We visited the Dr yesterday who prescribed Harry some steroids but only to take them if he has trouble with the breathing again. It was just helpful to know we had something in place for over the weekend in case his breathing deteriorated again. Last night we raised one side of his cot mattress which I believe really helped. Though he did wake up with a high temperature and shivering at 2 am but with the help of the mighty Calpol we were able to control it and all get back to some well-needed rest.

I am currently sat with a rather warm, feverish-eyed boy on my lap watching Mr. Tumble on C-Beebies. Although he looks and seems poorly, he is still smiling and dancing along to the music..what a trooper!
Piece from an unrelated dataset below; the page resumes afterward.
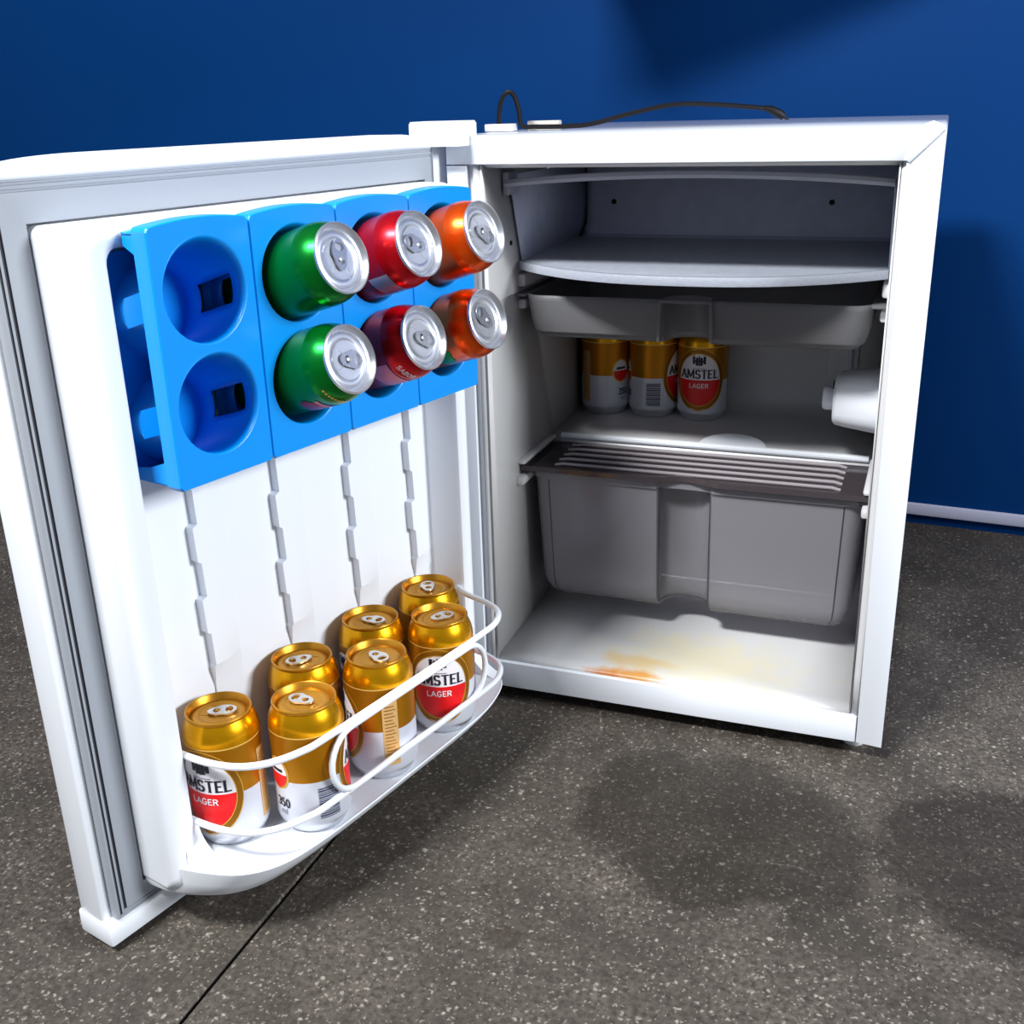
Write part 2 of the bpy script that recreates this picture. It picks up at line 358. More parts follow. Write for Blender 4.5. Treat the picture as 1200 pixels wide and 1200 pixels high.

Before Harry, I used to regrettably find Mr. Tumble dressed as a clown a little creepy. But, I love his passion and I love how he encourages children to learn that no matter a disability, we are all equal. The disability may make us unique but with the help of Makaton and body language to communicate, you can still happily live your life to the full. You can have fun, and you can still achieve goals. What a great moral for Harry to learn and grow up with.

It has been a tough week and we’re all a bit shattered, but it’s only a little blip on the grand scale of things. Overall, Parenthood is amazing. Yes I’m tired, and yes I don’t feel 100%, but neither does Ry and neither does Harry. We will get through it likes we always do.

These last few months have seriously been a lot of fun though, and have probably been my favourite part of being a Mummy so far. Since Harry turned one in March, we’ve welcomed his new baby cousin Emily into the family. Harry’s taken his first steps and even added some new words to his vocabulary. He’s learning constantly and copying everything we do – this is definitely the time to watch what we say! He now barks like a dog and meows like a cat…totally mind blowing! The one noticeable change that really sticks out though, is how much he can understand. I find it amazing that although he cannot communicate verbally, he’s still able to answer our commands and achieve tasks we ask him to do. He dances to music, he waves to everyone, he claps every time I say ‘clever boy’ and he makes a kissing sound when we ask for a kiss. He can also be a little naughty and will test us for our reactions, the latest has been the dreaded biting stage! There are always obstacles to cross but it’s absolutely fascinating and I am thoroughly enjoying every single second of this journey.